1月17日、第19回福岡ミーティングを開催しました。
午前中は、「LGBT当事者、そして家族として~当事者と家族の苦悩と変化~」
というテーマで 2組の親子にお話をしていただきました。
悩んだり、落ち込んだりしながらも、今、私たちの前で話してくださるようになった4人のみなさんのお話は、深く私たちの胸に届いてきました。
でもその一言ひと言に込められた思いを文字でお伝えすることはとても難しいことです。申し訳ありませんが、簡単にまとめて紹介させていただくことにしました。でも、参加した一人ひとりには、一言ひと言が明日への希望につながったと思います。
Aさん(FTM)
幼少時から自分に違和感を覚えながら過ごしていました。周りの目が気になり、女性になろうと頑張った時もあったが、それは、とても苦しいことでした。
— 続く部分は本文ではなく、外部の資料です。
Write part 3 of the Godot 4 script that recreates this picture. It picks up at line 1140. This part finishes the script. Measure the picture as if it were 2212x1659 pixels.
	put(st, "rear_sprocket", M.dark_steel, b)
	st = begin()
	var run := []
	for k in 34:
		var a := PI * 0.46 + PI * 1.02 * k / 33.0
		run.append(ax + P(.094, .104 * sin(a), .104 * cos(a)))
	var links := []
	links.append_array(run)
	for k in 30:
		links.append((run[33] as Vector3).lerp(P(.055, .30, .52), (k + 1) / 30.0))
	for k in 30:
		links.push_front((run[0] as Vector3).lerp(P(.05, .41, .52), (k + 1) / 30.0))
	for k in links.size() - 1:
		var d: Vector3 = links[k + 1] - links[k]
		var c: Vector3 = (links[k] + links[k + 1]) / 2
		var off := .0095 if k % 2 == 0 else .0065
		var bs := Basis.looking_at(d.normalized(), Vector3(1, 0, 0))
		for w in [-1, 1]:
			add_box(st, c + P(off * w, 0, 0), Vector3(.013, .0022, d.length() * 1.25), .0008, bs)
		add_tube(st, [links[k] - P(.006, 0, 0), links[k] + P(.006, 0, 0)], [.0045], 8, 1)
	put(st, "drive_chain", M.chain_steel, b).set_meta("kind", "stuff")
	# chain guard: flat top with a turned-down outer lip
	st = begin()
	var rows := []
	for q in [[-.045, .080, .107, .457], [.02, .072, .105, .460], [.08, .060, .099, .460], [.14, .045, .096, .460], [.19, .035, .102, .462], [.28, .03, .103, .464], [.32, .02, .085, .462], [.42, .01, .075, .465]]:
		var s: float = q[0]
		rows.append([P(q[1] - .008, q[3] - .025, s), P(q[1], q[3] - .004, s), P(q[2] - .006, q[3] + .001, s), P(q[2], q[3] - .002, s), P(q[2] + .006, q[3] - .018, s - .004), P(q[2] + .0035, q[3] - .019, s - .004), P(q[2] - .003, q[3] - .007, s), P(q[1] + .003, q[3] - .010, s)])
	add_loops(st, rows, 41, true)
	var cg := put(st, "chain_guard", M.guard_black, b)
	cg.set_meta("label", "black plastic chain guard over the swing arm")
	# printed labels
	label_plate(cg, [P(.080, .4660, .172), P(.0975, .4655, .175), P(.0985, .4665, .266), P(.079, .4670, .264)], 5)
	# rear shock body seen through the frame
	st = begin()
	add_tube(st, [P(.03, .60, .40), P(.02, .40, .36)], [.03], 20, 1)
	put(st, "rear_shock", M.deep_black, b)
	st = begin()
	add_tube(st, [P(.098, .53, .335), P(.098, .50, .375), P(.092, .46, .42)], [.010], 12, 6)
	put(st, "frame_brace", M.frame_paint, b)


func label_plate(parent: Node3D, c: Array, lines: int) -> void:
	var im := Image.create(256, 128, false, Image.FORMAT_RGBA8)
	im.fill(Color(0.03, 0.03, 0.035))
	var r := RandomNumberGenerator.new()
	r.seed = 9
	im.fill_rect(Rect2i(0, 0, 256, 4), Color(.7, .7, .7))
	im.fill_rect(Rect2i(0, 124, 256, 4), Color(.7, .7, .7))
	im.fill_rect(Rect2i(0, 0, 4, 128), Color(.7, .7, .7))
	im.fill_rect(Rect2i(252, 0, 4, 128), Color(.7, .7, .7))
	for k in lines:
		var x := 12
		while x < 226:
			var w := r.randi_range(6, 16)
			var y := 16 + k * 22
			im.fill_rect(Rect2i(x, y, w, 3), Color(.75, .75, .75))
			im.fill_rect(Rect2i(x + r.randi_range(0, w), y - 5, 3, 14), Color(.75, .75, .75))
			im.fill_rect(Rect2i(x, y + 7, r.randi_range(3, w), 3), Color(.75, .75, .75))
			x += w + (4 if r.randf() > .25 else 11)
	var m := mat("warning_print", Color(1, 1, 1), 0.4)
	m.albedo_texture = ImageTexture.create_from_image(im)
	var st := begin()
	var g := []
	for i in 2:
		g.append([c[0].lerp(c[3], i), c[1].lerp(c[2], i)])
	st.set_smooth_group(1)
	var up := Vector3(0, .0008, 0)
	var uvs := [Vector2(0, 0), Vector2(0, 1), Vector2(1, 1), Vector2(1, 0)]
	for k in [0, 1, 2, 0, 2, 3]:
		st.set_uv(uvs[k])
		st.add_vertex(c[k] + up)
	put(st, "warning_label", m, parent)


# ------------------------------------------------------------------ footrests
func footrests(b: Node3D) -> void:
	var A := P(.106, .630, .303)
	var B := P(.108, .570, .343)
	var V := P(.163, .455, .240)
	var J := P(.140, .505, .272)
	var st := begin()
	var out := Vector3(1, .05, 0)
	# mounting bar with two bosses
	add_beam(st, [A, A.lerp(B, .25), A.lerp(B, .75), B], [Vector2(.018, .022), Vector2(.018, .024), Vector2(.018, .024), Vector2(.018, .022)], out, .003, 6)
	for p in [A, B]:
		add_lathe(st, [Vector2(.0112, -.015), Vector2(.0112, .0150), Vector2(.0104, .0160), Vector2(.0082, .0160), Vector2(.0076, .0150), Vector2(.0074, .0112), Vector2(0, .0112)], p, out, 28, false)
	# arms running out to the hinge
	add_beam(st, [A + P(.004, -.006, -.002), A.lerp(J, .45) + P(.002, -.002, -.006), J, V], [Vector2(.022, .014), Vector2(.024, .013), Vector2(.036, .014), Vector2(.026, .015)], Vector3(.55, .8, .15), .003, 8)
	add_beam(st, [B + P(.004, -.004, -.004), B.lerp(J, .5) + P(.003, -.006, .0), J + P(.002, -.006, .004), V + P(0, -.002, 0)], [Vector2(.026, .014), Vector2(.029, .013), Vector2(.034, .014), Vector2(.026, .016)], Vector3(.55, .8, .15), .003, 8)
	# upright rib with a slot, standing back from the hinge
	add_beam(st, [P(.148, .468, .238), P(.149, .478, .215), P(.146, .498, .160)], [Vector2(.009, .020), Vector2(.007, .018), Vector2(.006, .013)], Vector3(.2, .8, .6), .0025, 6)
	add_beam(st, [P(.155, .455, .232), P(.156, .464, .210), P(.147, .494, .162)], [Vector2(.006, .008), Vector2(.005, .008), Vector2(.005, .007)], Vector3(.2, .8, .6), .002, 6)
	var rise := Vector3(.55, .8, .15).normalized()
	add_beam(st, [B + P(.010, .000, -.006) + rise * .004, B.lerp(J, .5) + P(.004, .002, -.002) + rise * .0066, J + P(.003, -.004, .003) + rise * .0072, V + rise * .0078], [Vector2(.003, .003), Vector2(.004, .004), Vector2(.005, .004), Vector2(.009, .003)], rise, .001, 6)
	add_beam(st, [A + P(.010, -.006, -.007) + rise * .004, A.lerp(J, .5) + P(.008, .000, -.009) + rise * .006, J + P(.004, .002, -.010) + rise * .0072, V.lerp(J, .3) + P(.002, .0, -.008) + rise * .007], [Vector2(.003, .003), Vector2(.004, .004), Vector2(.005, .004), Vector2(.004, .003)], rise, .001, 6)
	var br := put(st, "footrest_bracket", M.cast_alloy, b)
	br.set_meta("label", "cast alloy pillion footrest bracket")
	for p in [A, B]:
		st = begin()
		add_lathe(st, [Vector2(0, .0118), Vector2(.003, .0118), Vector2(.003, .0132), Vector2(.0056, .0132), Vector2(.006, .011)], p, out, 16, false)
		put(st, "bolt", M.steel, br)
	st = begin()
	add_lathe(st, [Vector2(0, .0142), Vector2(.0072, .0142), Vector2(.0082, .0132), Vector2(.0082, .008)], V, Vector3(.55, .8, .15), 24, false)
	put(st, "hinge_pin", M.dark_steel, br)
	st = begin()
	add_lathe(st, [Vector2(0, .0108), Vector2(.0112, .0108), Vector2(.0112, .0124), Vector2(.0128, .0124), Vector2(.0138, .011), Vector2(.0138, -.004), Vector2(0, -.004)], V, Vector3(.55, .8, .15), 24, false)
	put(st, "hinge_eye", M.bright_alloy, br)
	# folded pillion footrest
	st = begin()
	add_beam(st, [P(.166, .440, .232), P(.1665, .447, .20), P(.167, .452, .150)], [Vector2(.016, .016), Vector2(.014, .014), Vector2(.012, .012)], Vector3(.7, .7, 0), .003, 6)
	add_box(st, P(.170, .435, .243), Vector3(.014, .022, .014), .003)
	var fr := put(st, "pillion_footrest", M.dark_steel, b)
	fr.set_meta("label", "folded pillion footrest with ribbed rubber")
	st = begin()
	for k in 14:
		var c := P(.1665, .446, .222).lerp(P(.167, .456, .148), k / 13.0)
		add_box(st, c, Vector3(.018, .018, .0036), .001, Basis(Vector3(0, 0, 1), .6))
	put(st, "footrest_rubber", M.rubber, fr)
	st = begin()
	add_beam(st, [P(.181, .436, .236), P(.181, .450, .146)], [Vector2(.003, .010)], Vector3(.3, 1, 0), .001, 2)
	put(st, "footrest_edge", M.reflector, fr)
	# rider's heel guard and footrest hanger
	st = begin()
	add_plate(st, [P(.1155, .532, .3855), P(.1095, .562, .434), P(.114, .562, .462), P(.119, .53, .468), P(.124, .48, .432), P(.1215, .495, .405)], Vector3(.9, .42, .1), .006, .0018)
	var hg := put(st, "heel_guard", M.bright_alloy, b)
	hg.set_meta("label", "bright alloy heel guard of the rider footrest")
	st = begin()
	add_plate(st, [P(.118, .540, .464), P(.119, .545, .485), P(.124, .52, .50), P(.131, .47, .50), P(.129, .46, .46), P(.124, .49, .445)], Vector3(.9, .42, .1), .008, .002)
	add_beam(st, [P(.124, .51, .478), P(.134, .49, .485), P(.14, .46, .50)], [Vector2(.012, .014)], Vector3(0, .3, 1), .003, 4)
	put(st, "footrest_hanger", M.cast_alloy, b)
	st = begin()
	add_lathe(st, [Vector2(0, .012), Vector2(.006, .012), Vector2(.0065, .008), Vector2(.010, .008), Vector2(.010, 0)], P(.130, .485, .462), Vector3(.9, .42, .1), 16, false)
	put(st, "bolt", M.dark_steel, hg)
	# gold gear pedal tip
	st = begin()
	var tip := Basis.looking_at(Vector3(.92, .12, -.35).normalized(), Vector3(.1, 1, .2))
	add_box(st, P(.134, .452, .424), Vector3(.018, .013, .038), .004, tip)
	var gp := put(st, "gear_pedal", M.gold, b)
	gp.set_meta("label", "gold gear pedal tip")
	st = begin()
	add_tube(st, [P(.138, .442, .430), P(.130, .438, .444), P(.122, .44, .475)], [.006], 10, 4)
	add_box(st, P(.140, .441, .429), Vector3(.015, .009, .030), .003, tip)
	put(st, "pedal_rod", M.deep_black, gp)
最初に就職したところでは、男、女に区別され、働くのがつらくなり、退職せざるを得ませんでした。ありのままの自分を受け入れてくれる職場を探し、現在に至っています。職場では「個性的ね。」「あなたがあなたでいればいい。」と受け入れてくれ、日常でもLGBTについて話せるようになりました。悩みは減ることはないけれども、今は男性として充実した日々を送っています。
Aさんの母
小さい時から、男っぽい女の子だと思っていました。でも、カミングアウトをうけ、どうしたらいいか、誰に相談したらいいか、悩んでいるとき、『つなぐ会』に出会いました。母(Aさんの祖母)にも参加してもらい、学習していく中で、考えが変わり、今ではAの応援者のひとりとして頑張っています。
高校時代は、いつも不安を抱えていましたが、カミングアウトをうけてから、すっきりして、安心して見られるようになりました。Aは親を成長させてくれる存在です。
Bさん(MTF)
小学校の頃から、違和感を覚えていました。
大学生になり、自分は何者なのかと思い、未来のことを思い描くことができませんでした。でも、友だちが背中を押してくれ、少しずつ自分を受け入れていけるようになりました。自分がどう見られているか気になることはあるけれども、自分ができることから一歩一歩進んでいきたいと思っています。
Bさんの母
幼少時から、病気で何度も生死をさまよってきたので、今、生きていることに意味があると思っています。『つなぐ会』に出会い、勇気と希望を与えられました。カミングアウトを受けてからは、友人はもちろん、ご近所をはじめ地域の中で、子どものことを話し、LGBTに対する理解を広めていくようにしています。少しでも、今悩んでいる人の役に立てばと思って、色々なことに取り組んでいます。自分らしく生きていってほしいと思っています。
質問もたくさんありましたが、一つだけ紹介します。
「少しでも“生きづらさ”をなくすためにはどんなことが変わったらいいと思いますか。」
保育園、小学校で、男女に分ける場面が多くつらい思いをする。男女で分けない取り組みをしてほしい。プールの授業がとてもつらかったので、もっと工夫をしてほしい。カミングアウトできる社会であるためにも、小さいころからの教育が大切である。
LGBTについてもっと正しい認識を持ってもらいたい。多くの人が理解するようになると、もっと自分らしく生きていける。
また、戸籍を変えるための条件が厳しすぎる。もっとハードルを低くしてほしい。等々・・・切実な問題がたくさん出されました。一人ひとりができるところから取り組んでいけたらと思います。
午後のミーティングでは、初めて参加された方が9名もいて、いろいろな意見を交流することができました。
LGBT であることをポジティブに考えていくようにしようという意見がたくさん出されました。「なんで自分は…」「普通に生まれたかった。」と悩んできたが、友だちから「あなたにしかできないことがいっぱいある。」と言われ、前向きに考えるようになり、充実した人生を送ることができていると話してくださったCさん。その言葉に、勇気をもらい、少し前向きに考えていきたいという声も聞かれました。
今まで、LGBTの壁にぶつかり、LGBT の人しか受け入れられなかったが、今ではすべての人を受け入れられるようになった。「LGBT の人に対して○○をする。」ではなく、「一人の人間として何をしたいのか。」と考えるようになった。全ての人にそれぞれの状況に配慮して取り組むことが、LGBTの人たちにも生きやすい社会になるのではと思います。
最近、マスコミでLGBTについて報道されることが多くなったが、知っているつもりになっているだけで、本当に当事者の気持ちがわかっているのかと疑問に思うこともある。等、たくさんの意見が出されました。 初めて参加された方が、今までもやもやした思いを抱えていたけれども、やっと学べる場ができたと話されたのが印象的でした。
「またお会いしましょう。」と、笑顔で帰って行かれました。